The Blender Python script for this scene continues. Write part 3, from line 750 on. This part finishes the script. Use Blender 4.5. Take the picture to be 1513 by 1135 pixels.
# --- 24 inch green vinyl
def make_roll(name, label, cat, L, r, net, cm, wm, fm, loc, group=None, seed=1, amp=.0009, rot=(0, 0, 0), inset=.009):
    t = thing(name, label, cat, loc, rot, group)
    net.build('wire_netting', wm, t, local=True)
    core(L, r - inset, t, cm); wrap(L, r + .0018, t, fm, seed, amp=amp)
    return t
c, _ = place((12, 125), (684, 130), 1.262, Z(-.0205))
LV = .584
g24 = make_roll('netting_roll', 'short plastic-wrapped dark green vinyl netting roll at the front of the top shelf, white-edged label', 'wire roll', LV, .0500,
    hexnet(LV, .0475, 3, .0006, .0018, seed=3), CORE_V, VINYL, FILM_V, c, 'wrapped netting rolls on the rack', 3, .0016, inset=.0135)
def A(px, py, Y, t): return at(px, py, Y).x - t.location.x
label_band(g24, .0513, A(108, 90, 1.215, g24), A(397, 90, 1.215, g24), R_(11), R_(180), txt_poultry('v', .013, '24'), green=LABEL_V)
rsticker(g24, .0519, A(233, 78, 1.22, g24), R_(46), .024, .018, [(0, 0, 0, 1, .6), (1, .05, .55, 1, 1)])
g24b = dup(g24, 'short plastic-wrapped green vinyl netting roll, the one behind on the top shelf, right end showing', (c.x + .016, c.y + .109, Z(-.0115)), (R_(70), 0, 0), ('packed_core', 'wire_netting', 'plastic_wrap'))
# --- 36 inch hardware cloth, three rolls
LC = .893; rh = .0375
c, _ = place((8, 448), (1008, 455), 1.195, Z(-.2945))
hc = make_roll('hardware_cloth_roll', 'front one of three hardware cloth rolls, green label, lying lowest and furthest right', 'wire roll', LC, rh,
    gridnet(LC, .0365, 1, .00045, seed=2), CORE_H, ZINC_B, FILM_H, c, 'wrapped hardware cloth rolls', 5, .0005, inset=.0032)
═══
All the data must be duplicated exactly, with nothing added or removed.

The Blender Python script for this scene continues. Write part 3, from line 750 on. This part finishes the script. Use Blender 4.5. Take the picture to be 1513 by 1135 pixels.
# --- 24 inch green vinyl
def make_roll(name, label, cat, L, r, net, cm, wm, fm, loc, group=None, seed=1, amp=.0009, rot=(0, 0, 0), inset=.009):
    t = thing(name, label, cat, loc, rot, group)
    net.build('wire_netting', wm, t, local=True)
    core(L, r - inset, t, cm); wrap(L, r + .0018, t, fm, seed, amp=amp)
    return t
c, _ = place((12, 125), (684, 130), 1.262, Z(-.0205))
LV = .584
g24 = make_roll('netting_roll', 'short plastic-wrapped dark green vinyl netting roll at the front of the top shelf, white-edged label', 'wire roll', LV, .0500,
    hexnet(LV, .0475, 3, .0006, .0018, seed=3), CORE_V, VINYL, FILM_V, c, 'wrapped netting rolls on the rack', 3, .0016, inset=.0135)
def A(px, py, Y, t): return at(px, py, Y).x - t.location.x
label_band(g24, .0513, A(108, 90, 1.215, g24), A(397, 90, 1.215, g24), R_(11), R_(180), txt_poultry('v', .013, '24'), green=LABEL_V)
rsticker(g24, .0519, A(233, 78, 1.22, g24), R_(46), .024, .018, [(0, 0, 0, 1, .6), (1, .05, .55, 1, 1)])
g24b = dup(g24, 'short plastic-wrapped green vinyl netting roll, the one behind on the top shelf, right end showing', (c.x + .016, c.y + .109, Z(-.0115)), (R_(70), 0, 0), ('packed_core', 'wire_netting', 'plastic_wrap'))
# --- 36 inch hardware cloth, three rolls
LC = .893; rh = .0375
c, _ = place((8, 448), (1008, 455), 1.195, Z(-.2945))
hc = make_roll('hardware_cloth_roll', 'front one of three hardware cloth rolls, green label, lying lowest and furthest right', 'wire roll', LC, rh,
    gridnet(LC, .0365, 1, .00045, seed=2), CORE_H, ZINC_B, FILM_H, c, 'wrapped hardware cloth rolls', 5, .0005, inset=.0032)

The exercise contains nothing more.